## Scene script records

----------

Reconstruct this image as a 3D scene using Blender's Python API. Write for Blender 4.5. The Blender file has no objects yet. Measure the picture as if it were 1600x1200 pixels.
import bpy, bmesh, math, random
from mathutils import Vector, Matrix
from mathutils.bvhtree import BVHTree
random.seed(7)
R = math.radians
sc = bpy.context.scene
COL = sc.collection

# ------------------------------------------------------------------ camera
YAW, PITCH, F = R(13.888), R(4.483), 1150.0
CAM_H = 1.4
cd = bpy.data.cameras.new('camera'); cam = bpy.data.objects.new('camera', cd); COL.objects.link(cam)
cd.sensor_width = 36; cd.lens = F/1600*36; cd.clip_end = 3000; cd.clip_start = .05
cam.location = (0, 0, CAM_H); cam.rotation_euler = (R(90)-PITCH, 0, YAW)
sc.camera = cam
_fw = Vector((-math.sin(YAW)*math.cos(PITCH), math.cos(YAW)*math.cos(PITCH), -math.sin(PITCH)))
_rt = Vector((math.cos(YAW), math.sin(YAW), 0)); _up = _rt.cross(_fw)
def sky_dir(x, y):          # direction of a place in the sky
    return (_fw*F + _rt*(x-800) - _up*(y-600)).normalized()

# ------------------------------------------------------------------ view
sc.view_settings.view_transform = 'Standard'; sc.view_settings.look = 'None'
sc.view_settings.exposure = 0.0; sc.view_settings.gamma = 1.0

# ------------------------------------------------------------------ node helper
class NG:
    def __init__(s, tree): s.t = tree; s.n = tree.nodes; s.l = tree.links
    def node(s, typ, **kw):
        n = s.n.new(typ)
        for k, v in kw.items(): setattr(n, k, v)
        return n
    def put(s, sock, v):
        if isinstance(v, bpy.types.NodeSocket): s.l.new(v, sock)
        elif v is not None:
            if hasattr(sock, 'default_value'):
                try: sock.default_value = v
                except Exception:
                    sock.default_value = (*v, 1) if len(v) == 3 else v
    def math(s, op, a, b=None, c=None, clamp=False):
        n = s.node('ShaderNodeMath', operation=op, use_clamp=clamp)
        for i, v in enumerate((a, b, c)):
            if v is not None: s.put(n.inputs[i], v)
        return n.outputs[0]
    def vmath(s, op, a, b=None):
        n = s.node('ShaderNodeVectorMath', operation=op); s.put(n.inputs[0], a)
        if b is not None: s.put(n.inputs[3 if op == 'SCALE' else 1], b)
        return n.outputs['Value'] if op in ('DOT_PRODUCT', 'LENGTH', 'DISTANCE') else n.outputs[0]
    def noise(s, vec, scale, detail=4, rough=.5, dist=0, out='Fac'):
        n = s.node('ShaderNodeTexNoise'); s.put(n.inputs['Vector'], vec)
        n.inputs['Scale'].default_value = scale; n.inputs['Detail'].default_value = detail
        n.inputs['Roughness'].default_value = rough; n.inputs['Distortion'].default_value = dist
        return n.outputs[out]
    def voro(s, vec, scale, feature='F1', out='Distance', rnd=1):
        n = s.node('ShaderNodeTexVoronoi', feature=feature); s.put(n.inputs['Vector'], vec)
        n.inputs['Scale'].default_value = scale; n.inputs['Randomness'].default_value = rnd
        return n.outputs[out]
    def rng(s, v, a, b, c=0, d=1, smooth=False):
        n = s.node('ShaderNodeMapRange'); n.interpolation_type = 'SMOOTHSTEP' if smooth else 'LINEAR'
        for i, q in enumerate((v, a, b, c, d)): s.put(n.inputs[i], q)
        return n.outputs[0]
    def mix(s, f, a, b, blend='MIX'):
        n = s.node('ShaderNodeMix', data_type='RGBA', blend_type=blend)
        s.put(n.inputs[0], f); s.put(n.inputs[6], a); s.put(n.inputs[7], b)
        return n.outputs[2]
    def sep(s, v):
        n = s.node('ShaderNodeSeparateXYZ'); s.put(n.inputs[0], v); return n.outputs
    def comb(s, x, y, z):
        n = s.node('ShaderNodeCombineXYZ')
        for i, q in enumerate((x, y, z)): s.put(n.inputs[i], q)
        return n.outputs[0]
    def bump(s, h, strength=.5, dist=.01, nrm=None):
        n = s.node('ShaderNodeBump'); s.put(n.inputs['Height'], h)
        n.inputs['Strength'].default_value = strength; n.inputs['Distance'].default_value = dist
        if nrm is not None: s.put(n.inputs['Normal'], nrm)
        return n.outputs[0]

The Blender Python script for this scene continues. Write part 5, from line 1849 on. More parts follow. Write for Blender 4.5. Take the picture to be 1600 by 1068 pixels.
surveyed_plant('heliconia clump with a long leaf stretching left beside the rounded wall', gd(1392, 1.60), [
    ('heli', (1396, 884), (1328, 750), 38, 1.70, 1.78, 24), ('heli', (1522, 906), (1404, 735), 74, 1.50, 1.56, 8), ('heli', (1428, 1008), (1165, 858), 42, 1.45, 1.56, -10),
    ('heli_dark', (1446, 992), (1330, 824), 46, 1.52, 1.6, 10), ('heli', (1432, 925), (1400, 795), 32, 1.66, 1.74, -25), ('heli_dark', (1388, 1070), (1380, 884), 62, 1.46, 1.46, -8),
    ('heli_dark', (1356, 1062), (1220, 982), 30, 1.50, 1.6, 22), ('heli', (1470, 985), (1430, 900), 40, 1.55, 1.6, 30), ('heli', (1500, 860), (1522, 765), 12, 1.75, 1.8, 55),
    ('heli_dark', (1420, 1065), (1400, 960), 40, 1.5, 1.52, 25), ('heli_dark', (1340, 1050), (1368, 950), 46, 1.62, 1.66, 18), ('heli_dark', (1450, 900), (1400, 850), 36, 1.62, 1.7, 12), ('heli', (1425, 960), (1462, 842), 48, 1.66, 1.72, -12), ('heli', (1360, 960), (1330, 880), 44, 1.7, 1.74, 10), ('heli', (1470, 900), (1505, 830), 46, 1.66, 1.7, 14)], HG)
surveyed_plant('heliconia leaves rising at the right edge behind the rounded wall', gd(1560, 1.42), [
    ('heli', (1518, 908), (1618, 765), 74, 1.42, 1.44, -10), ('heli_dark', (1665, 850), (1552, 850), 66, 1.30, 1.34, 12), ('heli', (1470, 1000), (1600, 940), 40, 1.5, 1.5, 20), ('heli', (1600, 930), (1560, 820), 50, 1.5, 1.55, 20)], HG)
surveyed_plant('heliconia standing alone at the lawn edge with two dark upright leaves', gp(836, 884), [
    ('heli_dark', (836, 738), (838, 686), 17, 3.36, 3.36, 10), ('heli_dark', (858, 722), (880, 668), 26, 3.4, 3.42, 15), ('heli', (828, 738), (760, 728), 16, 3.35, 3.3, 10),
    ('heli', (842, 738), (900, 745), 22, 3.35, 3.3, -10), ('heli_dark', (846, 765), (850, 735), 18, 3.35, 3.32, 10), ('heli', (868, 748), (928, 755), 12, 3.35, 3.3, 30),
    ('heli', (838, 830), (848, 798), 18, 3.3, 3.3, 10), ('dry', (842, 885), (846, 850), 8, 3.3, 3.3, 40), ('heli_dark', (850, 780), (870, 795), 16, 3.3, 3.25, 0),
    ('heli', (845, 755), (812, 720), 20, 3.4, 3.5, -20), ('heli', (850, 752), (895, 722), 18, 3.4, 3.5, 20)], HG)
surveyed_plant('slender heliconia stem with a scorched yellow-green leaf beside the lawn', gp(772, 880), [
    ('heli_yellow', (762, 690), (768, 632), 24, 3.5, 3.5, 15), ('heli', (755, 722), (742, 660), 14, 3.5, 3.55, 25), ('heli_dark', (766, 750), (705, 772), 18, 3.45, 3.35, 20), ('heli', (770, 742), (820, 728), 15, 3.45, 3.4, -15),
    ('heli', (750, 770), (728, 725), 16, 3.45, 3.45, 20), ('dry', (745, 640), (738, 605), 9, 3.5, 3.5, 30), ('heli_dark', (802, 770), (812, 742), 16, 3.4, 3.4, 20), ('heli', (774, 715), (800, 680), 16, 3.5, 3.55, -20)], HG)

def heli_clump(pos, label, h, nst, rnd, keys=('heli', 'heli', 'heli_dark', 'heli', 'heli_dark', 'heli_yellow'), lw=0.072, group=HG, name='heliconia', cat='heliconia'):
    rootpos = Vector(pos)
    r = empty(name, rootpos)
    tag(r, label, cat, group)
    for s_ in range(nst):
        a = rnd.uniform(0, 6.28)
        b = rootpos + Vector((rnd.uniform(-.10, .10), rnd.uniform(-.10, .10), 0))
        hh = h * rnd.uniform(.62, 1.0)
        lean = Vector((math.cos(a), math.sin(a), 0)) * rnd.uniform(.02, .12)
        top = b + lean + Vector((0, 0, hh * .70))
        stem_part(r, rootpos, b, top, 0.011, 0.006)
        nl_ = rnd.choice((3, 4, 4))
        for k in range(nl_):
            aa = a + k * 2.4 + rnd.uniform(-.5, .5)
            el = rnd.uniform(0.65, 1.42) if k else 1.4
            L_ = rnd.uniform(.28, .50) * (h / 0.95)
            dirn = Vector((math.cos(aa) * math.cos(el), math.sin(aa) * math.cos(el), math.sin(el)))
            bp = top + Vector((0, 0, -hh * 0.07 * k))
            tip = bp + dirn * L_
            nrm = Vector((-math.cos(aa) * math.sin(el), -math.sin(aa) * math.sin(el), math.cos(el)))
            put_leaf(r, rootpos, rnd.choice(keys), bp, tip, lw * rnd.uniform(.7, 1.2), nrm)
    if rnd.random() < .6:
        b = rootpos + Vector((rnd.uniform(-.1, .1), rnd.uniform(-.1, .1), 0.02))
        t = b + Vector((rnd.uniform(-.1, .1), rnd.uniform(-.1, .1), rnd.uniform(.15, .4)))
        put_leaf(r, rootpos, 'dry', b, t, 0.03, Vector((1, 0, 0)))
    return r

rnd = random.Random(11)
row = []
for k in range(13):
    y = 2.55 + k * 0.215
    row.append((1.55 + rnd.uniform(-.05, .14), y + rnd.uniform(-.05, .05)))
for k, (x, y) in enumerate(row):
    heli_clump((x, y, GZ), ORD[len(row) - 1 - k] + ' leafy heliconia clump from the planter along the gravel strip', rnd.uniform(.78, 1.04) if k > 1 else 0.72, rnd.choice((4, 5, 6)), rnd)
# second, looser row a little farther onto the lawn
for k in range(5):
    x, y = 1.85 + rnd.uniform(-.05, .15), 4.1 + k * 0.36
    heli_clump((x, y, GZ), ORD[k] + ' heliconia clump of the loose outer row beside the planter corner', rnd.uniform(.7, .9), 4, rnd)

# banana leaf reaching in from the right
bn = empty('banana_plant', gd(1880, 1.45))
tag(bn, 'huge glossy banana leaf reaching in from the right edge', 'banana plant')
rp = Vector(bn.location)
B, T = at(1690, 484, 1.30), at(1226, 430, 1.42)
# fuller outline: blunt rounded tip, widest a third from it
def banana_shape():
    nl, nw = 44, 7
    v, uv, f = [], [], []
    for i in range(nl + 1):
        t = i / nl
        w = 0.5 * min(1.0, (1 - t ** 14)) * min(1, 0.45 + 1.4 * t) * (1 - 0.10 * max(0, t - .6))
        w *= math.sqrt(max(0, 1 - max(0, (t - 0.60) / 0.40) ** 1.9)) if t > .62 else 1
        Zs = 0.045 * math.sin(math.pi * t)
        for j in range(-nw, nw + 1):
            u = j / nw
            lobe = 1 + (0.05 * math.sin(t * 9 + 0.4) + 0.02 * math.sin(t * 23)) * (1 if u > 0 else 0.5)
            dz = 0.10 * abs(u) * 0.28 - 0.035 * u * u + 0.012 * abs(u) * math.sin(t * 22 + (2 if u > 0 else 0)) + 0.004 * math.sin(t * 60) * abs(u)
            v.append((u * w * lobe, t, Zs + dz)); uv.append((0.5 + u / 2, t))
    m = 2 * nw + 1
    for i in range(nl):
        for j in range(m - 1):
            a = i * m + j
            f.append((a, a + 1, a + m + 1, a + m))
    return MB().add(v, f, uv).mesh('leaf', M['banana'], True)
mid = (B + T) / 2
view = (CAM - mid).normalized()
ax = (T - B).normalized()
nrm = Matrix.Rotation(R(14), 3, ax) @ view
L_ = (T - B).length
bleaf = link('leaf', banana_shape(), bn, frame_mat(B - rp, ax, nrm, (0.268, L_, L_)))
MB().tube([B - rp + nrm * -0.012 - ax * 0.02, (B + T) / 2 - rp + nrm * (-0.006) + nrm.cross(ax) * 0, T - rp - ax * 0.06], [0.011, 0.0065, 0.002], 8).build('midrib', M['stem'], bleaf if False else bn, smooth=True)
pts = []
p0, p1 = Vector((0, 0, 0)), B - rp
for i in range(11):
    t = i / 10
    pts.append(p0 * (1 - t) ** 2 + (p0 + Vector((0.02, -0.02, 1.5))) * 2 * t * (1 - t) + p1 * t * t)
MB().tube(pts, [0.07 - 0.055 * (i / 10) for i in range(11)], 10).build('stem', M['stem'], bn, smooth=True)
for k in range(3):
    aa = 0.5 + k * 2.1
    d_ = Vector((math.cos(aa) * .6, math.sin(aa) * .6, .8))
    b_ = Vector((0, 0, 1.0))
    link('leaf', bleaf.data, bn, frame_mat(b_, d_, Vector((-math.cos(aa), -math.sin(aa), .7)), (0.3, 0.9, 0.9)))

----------

## Work to complete
Quote only the stretch of lines that starts the data above and ends with the line containing "COL = sc.collection", both included.

## Answer for the task
Reconstruct this image as a 3D scene using Blender's Python API. Write for Blender 4.5. The Blender file has no objects yet. Measure the picture as if it were 1600x1200 pixels.
import bpy, bmesh, math, random
from mathutils import Vector, Matrix
from mathutils.bvhtree import BVHTree
random.seed(7)
R = math.radians
sc = bpy.context.scene
COL = sc.collection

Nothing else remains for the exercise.